I leave the rocks to the erosion of time and continue onwards, rocky shores make for an obstacle course, slippery sea weed popping under my weight. With the tide ebbing out to my right, crashing against rocky outcrops and the to my right my senses are stimulated by sights and sounds, my mind clearing and focused, and I will not look back, only for the views.
Whilst watching my footing I looked at the rocks forming this land, layers of gypsum, pink bands breaking up the reds and greys or the sand stone/lime stone cliff, such variation makes this a geologists favourite.
In the distance I could make out the harbour light of Watchet, it would be here I’d make my first attempt of earning a meal, I needed to eat.
A steam train chuffed past as I came into town, and then I once again came into contact with people, I became aware that I may be noticed and that questions would be asked, my identity found out and if in a few weeks someone should care that I’ve gone missing, my whereabouts would be found out. If this happened, I feared I’d be captured and locked away for my own protection; this was something I needed to deal with.

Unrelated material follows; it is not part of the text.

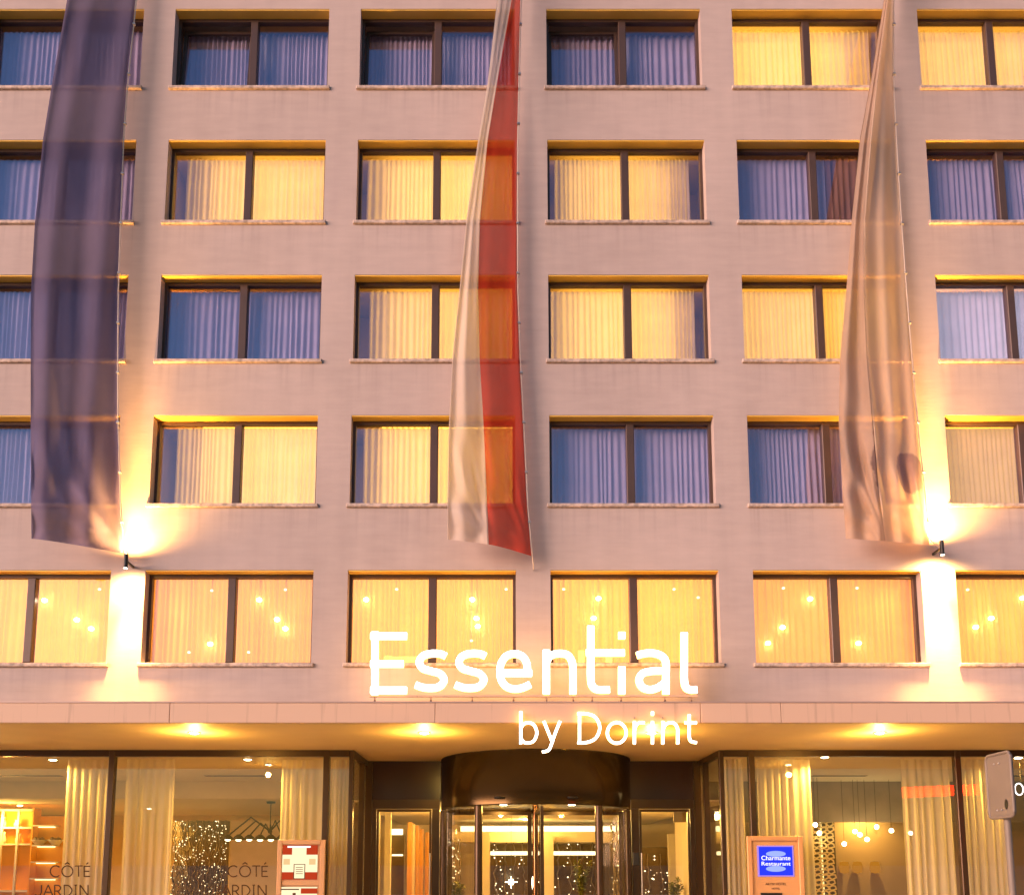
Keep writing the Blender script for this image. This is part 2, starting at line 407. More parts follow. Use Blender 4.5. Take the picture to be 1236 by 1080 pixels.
# tilted-in sash: pane with a frame of its own hinged at its foot
def sash_mesh():
    s = MB(); x0, x1 = T+.005, WW/2-.08; M = Matrix.Translation((0, RV+.06, T)) @ Matrix.Rotation(R(-4.5), 4, 'X')
    h = WH-.16; b = .06
    for q in ((x0, x1, 0, b), (x0, x1, h-b, h), (x0, x0+b, b, h-b), (x1-b, x1, b, h-b)): s.box(q[0], q[1], 0, .05, q[2], q[3], 0, M)
    g = MB(); g.box(x0+b-.005, x1-b+.005, .02, .03, b-.005, h-b+.005, 0, M)
    return wm(s, 'tilted_sash', M_frame), wm(g, 'pane', M_upglass)
me_sash, me_spane = sash_mesh()

ROWW = {1: 'top row', 2: 'second row down', 3: 'third row down', 4: 'fourth row down', 5: 'lowest row'}
COLW = {-1: 'behind the blue banner', 0: 'just right of the blue banner', 1: 'behind the red white banner',
        2: 'just right of the red white banner', 3: 'just left of the beige banner', 4: 'just right of the beige banner'}
# how each room looks: level of light behind the curtain (0 = dark), gap at the left, gap at the right
LIT = {(1,-1): (0,0,0), (1,0): (0,0,0), (1,1): (0,0,0), (1,2): (0,0,0), (1,3): (1.0,0,.12), (1,4): (.95,0,0),
       (2,-1): (0,0,0), (2,0): (1.0,.16,0), (2,1): (1.0,.10,0), (2,2): (1.0,.12,.16), (2,3): (0,0,.1), (2,4): (0,0,0),
       (3,-1): (0,0,0), (3,0): (0,0,0), (3,1): (1.0,.16,0), (3,2): (1.0,.05,.14), (3,3): (.95,0,0), (3,4): (.22,0,0),
       (4,-1): (0,0,0), (4,0): (1.05,.2,0), (4,1): (1.0,.12,0), (4,2): (0,0,0), (4,3): (0,0,0), (4,4): (.5,0,0),
       (5,-1): (1.3,0,0), (5,0): (1.3,.0,0), (5,1): (1.45,0,0), (5,2): (1.4,0,0), (5,3): (1.15,0,0), (5,4): (1.25,0,0)}
emits = {}
def room_light(l, row):
    key = (round(l, 2), row == 5)
    if key not in emits:
        emits[key] = emit('cool_room_glow', (.95, .86, .78), .75) if abs(l-.22) < .01 else emit('lit_room_glow', (1.0, .46, .015) if row == 5 else (1.0, .57, .06), (1.3 if row == 5 else 1.55)*l)
    return emits[key]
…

As I walked along the esplanade a PCSO (community police officer) appeared, for a moment I thought to turn to avoid him, I didn’t as that would draw his attention to me. As I drew alongside him, he stopped remarked of my appearance, as indeed I looked like I was going for a long walk. Without needing to mention my name I told him I was walking the SWCP and doing so without a tent or money, I seem to remember him asking where I’d walked from, to which I recall telling him from Taunton train station, travelling down from the midlands. I felt everyone with authority was against me, that if he had any reason to suspect me, he’d be on my case and my efforts would become yet another failure of my life. I wished him a good evening and set about finding the courage to approach people for help.